You could be forgiven for thinking that leaving behind la dolce vita in Italy for the drizzle-cloaked hills of mid Wales was, well, a strange decision. To do it twice, perhaps falls into the category of needing your head testing.
Those tempted to agree with that assessment have not reckoned with the pull of the green, green grass of home. The word​ hiraeth in Welsh expresses an indefinable feeling of missing something; a longing for something from the past.
Charles Dark, owner of the Wynnstay Inn in Machynlleth, may have been brought up in the Surrey hills from seven but he is from a Welsh family, and Wales made a lasting impression. His longing was such that he decided to make his life there with his wife Sheila. He had a plan. That plan revolved around his love of good food and wine, allied to a passion for the sporting life. Besides, Wales is beautiful, too, if not quite so climatically favoured.

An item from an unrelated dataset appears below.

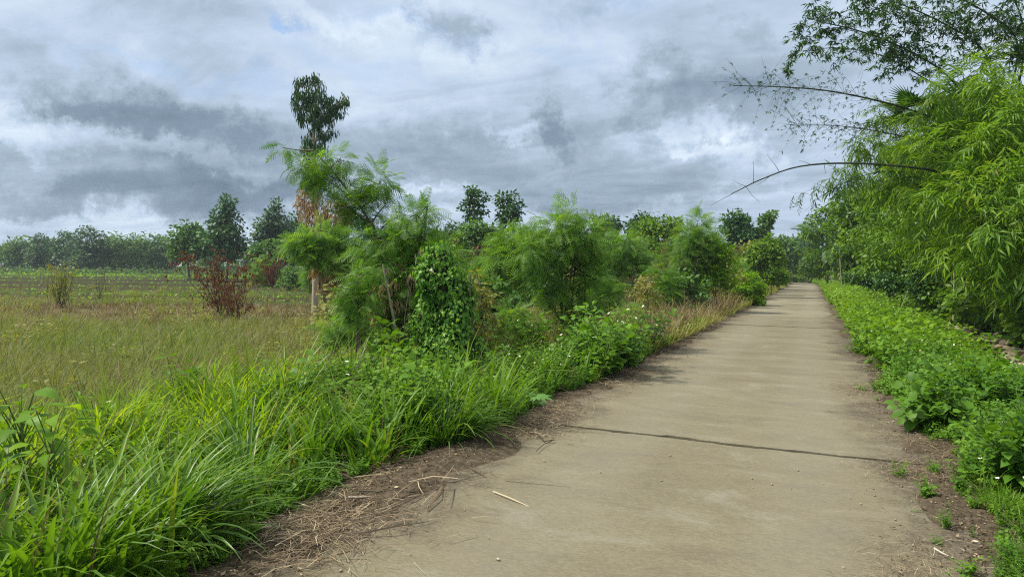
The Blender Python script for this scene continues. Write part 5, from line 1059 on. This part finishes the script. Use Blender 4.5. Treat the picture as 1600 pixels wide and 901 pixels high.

Charles discovered shooting towards the end of his school years in the late 1960s. His friends used to visit his home in Surrey with their muzzleloaders, no doubt high up on many schoolboys’ wish lists. His first serious experience of shooting was on a relative’s farm in Dolgellau, where he spent holidays.
As with his friends in the Surrey hills, this was old school shooting, with hammerguns. Charles describes it as a touch of “le longue carabine”, Hawkeye-style in The Last of the Mohicans.
He progressed to a side-by-side, which he still shoots – a BSA. A “gentleman’s gun”, as he calls it. “It has always been side-by-sides. They just feel comfortable. They are lighter than other guns and do the job.”